Ionic Brands Corp. (CNSX:IONC) entered into a non-binding letter of intent to acquire certain assets of Lobe Sciences Ltd. (CNSX:LOBE) for CAD 23 million on November 30, 2020. Ionic Brands entered into asset purchase agreement to acquire certain assets of Lobe Sciences for CAD 31.9 million on February 22, 2021. Total CAD 32 million in sale proceeds to be received including a combination of cash, secured promissory note, and preferred shares of Ionic Brands. Pursuant to the agreement, on the closing date, Lobe's subsidiary vendor will receive consideration payable through a combination of the payment of CAD 1.75 million in cash and the issuance 100,406,701 series E non-voting preferred shares of Ionic Brands. Each Ionic Brands preference share is exchangeable into one Ionic Brands' share on a one-for-one basis and carries an annual dividend equal to 13% for a period of two years from the closing date, with Ionic Brands' preference shares automatically converting to Ionic Brands' shares four years from the issuance date and a secured promissory note in the principal amount of $0.05 million (CAD 0.03 million) maturing two years from the date of issue and bearing interest at a rate of 7%, secured by the assets. The sale price for the assets shall be a minimum of CAD 23 million, payable through the issuance of Ionic post-consolidation common shares. Following the closing, it is expected that Lobe will own approximately 49% of Ionic's common shares and Ionic's Board of Directors is expected to be comprised of five members and Lobe will have the right to appoint two directors to the Ionic board. Also, Ionic Brands' Board of Directors is expected to be comprised of seven members and Lobe will have the right to appoint two directors to the Ionic Brands' board.

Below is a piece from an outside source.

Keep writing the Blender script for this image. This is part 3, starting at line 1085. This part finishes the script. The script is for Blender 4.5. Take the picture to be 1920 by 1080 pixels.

The transaction is subject to several closing conditions: (i) satisfactory due diligence by both Ionic and Lobe; (ii) completion of a definitive agreement with binding terms and conditions for the Transaction, including finalization of the specific Assets that will be sold and certain Cowlitz assets that may be retained by Lobe; (iii) all respective directors and officers of Lobe and Ionic entering into support agreements for the Transaction; (iv) approval by the boards of directors of both Lobe and Ionic; (v) the completion of a share consolidation by Ionic on a minimum of one new Ionic common share for every four and a half (4.5) old Ionic common shares; (vi) the conversion of all Ionic debentures into a secured equity or a similar instrument; (vii) completion of a concurrent financing by Ionic; (viii) Ionic having all cease trade orders issued against it lifted(2); (ix) Ionic applying to the CSE for requalification and qualifying for listing and resumption of trading(2); and (xviii) the receipt of all required shareholder and regulatory approvals, including the approval of the CSE. In addition, the transaction is subject to Ionic Brands arranging at least 90% of their outstanding 10% debentures being converted into preferred voting shares of Ionic Brands. The transaction is expected to close prior to March 31, 2021. The transaction is accretive to both parties.

Ionic Brands Corp. (CNSX:IONC) completed the acquisition of certain assets of Lobe Sciences Ltd. (CNSX:LOBE) on March 8, 2021. In connection with the closing of the Transaction, the Company amended the terms of the Asset Purchase Agreement governing the Transaction. The Company covenanted in favor of Lobe's subsidiary vendor to convert, within 60 days following the date hereof, at least 90% of the principal amount of the outstanding secured convertible debentures of the Company due May 16, 2022 (the “Debentures”), resulting in obligations outstanding (including principal and accrued interest, if any) of no more than CAD 1.8 million as of
the date of conversion. Furthermore, the Company agreed to certain minority board nomination in favor of Lobe. Furthermore, the company has entered into consulting agreements with certain managers of Cowlitz to provide advisory services to the Company's US operating company Blacklist Holdings Inc. for the purposes of expanding the Company's newly acquired brands to other US markets. The consideration paid is in the form of two million warrants priced at a premium to the closing price on March 8, 2021.